• **3D scene scripts**:
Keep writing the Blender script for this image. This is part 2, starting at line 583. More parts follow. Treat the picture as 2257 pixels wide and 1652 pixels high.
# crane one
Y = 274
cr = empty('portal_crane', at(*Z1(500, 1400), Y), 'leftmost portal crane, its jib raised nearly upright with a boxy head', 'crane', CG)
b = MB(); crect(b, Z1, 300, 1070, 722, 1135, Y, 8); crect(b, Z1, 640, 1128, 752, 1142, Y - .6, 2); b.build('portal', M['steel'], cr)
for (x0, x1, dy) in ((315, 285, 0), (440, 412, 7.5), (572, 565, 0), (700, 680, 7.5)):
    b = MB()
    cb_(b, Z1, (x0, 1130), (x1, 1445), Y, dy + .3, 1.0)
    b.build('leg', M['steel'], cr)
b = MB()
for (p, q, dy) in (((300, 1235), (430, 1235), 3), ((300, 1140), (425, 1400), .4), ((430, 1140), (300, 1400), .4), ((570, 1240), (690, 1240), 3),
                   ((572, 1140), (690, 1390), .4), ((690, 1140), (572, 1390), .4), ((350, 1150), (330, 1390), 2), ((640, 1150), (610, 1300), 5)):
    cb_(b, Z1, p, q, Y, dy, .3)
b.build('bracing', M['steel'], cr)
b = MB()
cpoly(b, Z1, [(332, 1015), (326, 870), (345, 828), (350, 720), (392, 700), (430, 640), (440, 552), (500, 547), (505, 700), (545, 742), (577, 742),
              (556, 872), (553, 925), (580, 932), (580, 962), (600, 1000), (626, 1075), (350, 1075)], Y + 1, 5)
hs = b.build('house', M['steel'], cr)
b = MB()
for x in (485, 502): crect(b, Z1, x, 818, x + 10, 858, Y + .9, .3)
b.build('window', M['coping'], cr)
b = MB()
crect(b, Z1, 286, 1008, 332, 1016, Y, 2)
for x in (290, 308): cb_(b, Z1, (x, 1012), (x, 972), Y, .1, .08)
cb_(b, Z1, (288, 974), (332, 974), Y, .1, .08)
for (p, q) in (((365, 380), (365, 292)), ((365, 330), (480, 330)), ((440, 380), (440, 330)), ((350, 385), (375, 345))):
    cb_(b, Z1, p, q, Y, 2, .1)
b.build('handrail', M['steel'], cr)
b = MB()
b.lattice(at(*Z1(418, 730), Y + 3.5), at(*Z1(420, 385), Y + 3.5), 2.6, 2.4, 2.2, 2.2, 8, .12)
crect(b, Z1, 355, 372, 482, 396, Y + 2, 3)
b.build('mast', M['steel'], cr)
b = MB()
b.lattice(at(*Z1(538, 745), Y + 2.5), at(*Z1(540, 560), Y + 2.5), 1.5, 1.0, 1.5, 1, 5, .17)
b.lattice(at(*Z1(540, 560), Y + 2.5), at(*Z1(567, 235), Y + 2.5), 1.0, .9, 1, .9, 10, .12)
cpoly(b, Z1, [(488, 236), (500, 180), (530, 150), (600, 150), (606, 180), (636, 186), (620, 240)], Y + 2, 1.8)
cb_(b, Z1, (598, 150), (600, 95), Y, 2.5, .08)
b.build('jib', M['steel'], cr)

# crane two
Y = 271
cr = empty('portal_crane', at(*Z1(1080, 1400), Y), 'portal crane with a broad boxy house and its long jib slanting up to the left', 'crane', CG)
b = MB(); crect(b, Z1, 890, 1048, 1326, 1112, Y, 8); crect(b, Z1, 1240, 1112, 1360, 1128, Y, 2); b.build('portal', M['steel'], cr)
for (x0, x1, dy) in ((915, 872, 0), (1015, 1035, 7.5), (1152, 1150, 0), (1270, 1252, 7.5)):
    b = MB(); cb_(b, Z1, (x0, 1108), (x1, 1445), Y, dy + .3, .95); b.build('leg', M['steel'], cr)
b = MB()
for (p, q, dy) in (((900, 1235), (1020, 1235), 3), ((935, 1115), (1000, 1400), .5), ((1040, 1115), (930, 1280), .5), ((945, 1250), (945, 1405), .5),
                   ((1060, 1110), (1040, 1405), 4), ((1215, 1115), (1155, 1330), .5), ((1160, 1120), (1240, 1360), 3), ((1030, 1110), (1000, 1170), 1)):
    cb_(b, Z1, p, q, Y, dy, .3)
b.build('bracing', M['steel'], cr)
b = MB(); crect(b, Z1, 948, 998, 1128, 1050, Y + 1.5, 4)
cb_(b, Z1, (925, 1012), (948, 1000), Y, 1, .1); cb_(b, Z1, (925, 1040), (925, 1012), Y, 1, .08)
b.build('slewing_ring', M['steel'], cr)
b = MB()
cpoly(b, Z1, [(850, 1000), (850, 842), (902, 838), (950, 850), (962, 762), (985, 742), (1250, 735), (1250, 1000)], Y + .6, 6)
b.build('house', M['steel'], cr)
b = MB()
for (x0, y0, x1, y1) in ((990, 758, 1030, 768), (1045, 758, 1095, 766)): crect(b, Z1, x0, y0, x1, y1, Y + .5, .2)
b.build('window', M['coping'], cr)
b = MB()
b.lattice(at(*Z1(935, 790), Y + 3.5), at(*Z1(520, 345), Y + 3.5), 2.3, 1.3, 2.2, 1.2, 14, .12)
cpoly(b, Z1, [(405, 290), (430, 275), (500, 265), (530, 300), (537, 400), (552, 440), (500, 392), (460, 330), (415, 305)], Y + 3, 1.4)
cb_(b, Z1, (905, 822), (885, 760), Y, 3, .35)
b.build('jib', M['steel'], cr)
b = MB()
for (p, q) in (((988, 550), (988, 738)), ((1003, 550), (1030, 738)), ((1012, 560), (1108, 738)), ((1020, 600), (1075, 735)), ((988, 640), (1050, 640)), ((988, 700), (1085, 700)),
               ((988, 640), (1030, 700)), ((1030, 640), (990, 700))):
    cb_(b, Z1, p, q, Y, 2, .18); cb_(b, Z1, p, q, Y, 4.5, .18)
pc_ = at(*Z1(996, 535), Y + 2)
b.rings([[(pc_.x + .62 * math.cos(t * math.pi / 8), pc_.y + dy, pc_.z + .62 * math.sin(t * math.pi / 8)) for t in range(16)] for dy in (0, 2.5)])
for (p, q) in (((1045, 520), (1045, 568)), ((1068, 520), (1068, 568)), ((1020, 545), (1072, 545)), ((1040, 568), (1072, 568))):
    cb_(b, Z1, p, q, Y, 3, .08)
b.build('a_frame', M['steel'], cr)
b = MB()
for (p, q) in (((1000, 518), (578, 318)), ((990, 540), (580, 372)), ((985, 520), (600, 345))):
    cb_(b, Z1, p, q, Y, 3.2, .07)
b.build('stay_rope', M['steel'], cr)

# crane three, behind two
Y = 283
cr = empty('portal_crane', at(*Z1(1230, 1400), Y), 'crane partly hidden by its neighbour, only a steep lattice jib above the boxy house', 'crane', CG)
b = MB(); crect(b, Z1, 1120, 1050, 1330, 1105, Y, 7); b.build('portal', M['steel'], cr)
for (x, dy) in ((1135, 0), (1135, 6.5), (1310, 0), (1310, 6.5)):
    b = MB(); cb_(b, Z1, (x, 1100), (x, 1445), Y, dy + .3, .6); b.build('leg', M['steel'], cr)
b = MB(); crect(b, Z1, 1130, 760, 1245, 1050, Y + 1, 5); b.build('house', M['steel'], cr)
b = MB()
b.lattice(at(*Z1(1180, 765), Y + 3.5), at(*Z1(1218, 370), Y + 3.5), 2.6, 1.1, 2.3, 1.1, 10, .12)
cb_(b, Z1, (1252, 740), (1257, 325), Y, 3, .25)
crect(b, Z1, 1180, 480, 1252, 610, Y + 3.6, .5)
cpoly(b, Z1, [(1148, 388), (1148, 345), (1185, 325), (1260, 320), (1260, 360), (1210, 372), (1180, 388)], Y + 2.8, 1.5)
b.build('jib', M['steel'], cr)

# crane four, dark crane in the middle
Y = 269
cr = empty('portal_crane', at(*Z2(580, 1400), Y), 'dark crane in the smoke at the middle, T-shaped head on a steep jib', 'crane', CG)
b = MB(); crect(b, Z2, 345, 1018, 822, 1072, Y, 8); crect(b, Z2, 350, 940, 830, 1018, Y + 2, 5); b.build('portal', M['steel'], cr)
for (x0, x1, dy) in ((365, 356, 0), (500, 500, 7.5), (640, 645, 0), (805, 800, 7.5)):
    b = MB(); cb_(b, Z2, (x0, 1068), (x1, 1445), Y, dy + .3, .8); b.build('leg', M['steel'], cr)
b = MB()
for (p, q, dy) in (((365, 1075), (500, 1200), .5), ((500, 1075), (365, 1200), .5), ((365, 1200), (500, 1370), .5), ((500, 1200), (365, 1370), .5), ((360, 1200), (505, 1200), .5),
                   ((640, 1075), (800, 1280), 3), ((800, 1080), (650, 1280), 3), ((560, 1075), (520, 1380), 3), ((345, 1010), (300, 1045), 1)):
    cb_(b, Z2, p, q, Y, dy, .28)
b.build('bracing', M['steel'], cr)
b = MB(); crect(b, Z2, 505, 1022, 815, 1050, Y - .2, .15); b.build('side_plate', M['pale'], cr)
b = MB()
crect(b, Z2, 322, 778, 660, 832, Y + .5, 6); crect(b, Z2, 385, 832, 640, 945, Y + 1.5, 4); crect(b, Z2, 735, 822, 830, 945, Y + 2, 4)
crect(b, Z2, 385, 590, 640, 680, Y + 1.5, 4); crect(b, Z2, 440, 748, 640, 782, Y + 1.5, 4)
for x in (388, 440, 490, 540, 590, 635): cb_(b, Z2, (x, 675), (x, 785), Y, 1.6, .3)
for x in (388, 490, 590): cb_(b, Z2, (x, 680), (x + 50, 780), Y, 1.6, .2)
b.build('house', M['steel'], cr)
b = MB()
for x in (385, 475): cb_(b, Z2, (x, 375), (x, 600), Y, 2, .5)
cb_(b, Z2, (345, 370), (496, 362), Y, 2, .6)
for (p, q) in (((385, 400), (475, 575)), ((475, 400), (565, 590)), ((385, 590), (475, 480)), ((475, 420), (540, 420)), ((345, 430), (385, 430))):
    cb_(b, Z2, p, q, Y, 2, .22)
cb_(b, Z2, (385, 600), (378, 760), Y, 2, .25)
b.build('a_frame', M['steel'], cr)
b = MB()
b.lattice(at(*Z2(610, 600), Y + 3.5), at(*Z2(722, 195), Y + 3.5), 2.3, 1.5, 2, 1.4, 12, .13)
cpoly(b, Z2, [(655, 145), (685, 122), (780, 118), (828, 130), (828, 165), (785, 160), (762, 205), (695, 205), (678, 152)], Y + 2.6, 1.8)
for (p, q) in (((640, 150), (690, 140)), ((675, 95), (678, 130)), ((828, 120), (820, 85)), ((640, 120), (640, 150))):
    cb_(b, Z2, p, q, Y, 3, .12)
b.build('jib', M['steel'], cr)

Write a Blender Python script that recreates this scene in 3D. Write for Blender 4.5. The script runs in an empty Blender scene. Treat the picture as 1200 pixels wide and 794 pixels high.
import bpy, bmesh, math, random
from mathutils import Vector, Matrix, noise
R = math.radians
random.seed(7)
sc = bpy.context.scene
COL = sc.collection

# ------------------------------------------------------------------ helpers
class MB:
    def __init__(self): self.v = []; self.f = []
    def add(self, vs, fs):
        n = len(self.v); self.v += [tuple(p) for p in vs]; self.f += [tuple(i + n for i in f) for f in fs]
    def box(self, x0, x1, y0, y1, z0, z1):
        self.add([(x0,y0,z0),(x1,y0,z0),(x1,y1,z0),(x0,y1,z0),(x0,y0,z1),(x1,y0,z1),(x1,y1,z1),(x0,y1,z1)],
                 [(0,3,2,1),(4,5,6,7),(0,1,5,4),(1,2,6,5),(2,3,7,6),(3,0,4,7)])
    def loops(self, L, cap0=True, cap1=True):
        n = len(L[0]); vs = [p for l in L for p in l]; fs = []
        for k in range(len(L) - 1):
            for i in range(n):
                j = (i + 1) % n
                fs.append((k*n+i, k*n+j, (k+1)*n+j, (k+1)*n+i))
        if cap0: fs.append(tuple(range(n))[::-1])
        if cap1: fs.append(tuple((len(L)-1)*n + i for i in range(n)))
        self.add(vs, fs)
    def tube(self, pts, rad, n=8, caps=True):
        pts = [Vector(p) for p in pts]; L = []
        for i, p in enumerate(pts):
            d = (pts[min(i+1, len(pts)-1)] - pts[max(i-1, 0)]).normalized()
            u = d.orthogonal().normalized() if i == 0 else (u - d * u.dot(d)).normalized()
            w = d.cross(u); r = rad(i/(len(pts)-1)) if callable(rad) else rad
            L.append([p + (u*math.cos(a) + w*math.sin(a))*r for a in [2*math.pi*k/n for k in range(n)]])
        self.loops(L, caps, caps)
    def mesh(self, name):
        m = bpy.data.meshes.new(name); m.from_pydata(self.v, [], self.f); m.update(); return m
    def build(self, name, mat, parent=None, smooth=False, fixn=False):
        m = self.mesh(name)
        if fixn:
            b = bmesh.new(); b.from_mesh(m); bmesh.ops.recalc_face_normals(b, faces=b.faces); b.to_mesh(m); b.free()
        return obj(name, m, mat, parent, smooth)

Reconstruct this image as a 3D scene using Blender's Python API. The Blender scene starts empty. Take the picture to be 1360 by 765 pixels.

• **Problem to solve**: Starting at the line that holds "Write a Blender", copy each line exactly and stop after the line that holds "COL = sc.collection".

• **Task solution**:
Write a Blender Python script that recreates this scene in 3D. Write for Blender 4.5. The script runs in an empty Blender scene. Treat the picture as 1200 pixels wide and 794 pixels high.
import bpy, bmesh, math, random
from mathutils import Vector, Matrix, noise
R = math.radians
random.seed(7)
sc = bpy.context.scene
COL = sc.collection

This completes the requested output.